WHAT IS BEING ASKED ▸
Could you output each line of the data that follows exactly?

DATASET CONTENT ▸
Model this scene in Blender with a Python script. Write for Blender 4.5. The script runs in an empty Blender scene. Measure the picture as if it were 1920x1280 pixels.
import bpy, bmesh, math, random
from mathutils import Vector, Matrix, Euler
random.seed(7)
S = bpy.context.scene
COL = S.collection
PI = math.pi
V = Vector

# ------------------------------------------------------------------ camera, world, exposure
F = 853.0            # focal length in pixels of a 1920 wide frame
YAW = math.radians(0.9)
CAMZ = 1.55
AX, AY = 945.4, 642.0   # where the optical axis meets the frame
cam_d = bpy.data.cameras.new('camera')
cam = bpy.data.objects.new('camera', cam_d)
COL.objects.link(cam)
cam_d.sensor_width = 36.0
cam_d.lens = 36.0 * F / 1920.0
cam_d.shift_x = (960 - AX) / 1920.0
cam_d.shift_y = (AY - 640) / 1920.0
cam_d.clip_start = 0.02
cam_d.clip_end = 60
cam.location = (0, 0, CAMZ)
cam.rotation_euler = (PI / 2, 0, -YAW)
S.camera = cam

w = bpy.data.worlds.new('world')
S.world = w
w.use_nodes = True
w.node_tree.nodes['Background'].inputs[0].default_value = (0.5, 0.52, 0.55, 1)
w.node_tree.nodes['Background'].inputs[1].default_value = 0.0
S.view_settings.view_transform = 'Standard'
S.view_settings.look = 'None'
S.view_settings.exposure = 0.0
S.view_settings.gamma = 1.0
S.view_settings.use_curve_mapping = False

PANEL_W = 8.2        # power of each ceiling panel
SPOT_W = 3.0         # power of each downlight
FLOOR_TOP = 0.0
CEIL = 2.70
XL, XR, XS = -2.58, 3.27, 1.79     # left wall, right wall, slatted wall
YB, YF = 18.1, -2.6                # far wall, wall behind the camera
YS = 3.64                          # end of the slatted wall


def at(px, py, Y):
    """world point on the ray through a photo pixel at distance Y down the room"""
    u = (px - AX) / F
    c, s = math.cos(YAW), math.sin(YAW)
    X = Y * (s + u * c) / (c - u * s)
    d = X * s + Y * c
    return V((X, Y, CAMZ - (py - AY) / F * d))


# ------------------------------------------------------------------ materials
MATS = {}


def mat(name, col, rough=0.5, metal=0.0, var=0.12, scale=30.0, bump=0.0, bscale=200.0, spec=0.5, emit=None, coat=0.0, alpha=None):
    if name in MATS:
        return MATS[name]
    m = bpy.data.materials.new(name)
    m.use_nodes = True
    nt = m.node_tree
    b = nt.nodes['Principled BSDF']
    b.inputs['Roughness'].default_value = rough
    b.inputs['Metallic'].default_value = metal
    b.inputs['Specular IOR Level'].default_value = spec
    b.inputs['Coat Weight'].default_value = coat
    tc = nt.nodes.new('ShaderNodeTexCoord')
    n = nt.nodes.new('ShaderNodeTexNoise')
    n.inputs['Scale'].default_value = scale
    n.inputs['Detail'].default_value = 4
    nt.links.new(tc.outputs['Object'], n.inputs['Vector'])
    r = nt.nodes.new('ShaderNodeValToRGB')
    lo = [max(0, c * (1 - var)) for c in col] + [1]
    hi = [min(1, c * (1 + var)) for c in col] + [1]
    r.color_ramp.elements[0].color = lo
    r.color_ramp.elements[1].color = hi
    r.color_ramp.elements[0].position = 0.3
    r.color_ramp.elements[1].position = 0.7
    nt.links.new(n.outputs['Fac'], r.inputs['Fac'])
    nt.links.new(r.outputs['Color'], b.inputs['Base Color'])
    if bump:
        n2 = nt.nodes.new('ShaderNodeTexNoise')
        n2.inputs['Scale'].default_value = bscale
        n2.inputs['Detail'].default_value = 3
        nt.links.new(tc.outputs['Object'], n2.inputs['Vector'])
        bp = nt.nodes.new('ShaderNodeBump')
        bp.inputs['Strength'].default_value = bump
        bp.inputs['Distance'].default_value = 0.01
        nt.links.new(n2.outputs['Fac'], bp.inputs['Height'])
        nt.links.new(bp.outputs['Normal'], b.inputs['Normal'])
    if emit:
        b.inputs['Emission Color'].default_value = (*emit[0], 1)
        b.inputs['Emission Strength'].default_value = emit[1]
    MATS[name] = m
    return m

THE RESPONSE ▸
Model this scene in Blender with a Python script. Write for Blender 4.5. The script runs in an empty Blender scene. Measure the picture as if it were 1920x1280 pixels.
import bpy, bmesh, math, random
from mathutils import Vector, Matrix, Euler
random.seed(7)
S = bpy.context.scene
COL = S.collection
PI = math.pi
V = Vector

# ------------------------------------------------------------------ camera, world, exposure
F = 853.0            # focal length in pixels of a 1920 wide frame
YAW = math.radians(0.9)
CAMZ = 1.55
AX, AY = 945.4, 642.0   # where the optical axis meets the frame
cam_d = bpy.data.cameras.new('camera')
cam = bpy.data.objects.new('camera', cam_d)
COL.objects.link(cam)
cam_d.sensor_width = 36.0
cam_d.lens = 36.0 * F / 1920.0
cam_d.shift_x = (960 - AX) / 1920.0
cam_d.shift_y = (AY - 640) / 1920.0
cam_d.clip_start = 0.02
cam_d.clip_end = 60
cam.location = (0, 0, CAMZ)
cam.rotation_euler = (PI / 2, 0, -YAW)
S.camera = cam

w = bpy.data.worlds.new('world')
S.world = w
w.use_nodes = True
w.node_tree.nodes['Background'].inputs[0].default_value = (0.5, 0.52, 0.55, 1)
w.node_tree.nodes['Background'].inputs[1].default_value = 0.0
S.view_settings.view_transform = 'Standard'
S.view_settings.look = 'None'
S.view_settings.exposure = 0.0
S.view_settings.gamma = 1.0
S.view_settings.use_curve_mapping = False

PANEL_W = 8.2        # power of each ceiling panel
SPOT_W = 3.0         # power of each downlight
FLOOR_TOP = 0.0
CEIL = 2.70
XL, XR, XS = -2.58, 3.27, 1.79     # left wall, right wall, slatted wall
YB, YF = 18.1, -2.6                # far wall, wall behind the camera
YS = 3.64                          # end of the slatted wall


def at(px, py, Y):
    """world point on the ray through a photo pixel at distance Y down the room"""
    u = (px - AX) / F
    c, s = math.cos(YAW), math.sin(YAW)
    X = Y * (s + u * c) / (c - u * s)
    d = X * s + Y * c
    return V((X, Y, CAMZ - (py - AY) / F * d))


# ------------------------------------------------------------------ materials
MATS = {}


def mat(name, col, rough=0.5, metal=0.0, var=0.12, scale=30.0, bump=0.0, bscale=200.0, spec=0.5, emit=None, coat=0.0, alpha=None):
    if name in MATS:
        return MATS[name]
    m = bpy.data.materials.new(name)
    m.use_nodes = True
    nt = m.node_tree
    b = nt.nodes['Principled BSDF']
    b.inputs['Roughness'].default_value = rough
    b.inputs['Metallic'].default_value = metal
    b.inputs['Specular IOR Level'].default_value = spec
    b.inputs['Coat Weight'].default_value = coat
    tc = nt.nodes.new('ShaderNodeTexCoord')
    n = nt.nodes.new('ShaderNodeTexNoise')
    n.inputs['Scale'].default_value = scale
    n.inputs['Detail'].default_value = 4
    nt.links.new(tc.outputs['Object'], n.inputs['Vector'])
    r = nt.nodes.new('ShaderNodeValToRGB')
    lo = [max(0, c * (1 - var)) for c in col] + [1]
    hi = [min(1, c * (1 + var)) for c in col] + [1]
    r.color_ramp.elements[0].color = lo
    r.color_ramp.elements[1].color = hi
    r.color_ramp.elements[0].position = 0.3
    r.color_ramp.elements[1].position = 0.7
    nt.links.new(n.outputs['Fac'], r.inputs['Fac'])
    nt.links.new(r.outputs['Color'], b.inputs['Base Color'])
    if bump:
        n2 = nt.nodes.new('ShaderNodeTexNoise')
        n2.inputs['Scale'].default_value = bscale
        n2.inputs['Detail'].default_value = 3
        nt.links.new(tc.outputs['Object'], n2.inputs['Vector'])
        bp = nt.nodes.new('ShaderNodeBump')
        bp.inputs['Strength'].default_value = bump
        bp.inputs['Distance'].default_value = 0.01
        nt.links.new(n2.outputs['Fac'], bp.inputs['Height'])
        nt.links.new(bp.outputs['Normal'], b.inputs['Normal'])
    if emit:
        b.inputs['Emission Color'].default_value = (*emit[0], 1)
        b.inputs['Emission Strength'].default_value = emit[1]
    MATS[name] = m
    return m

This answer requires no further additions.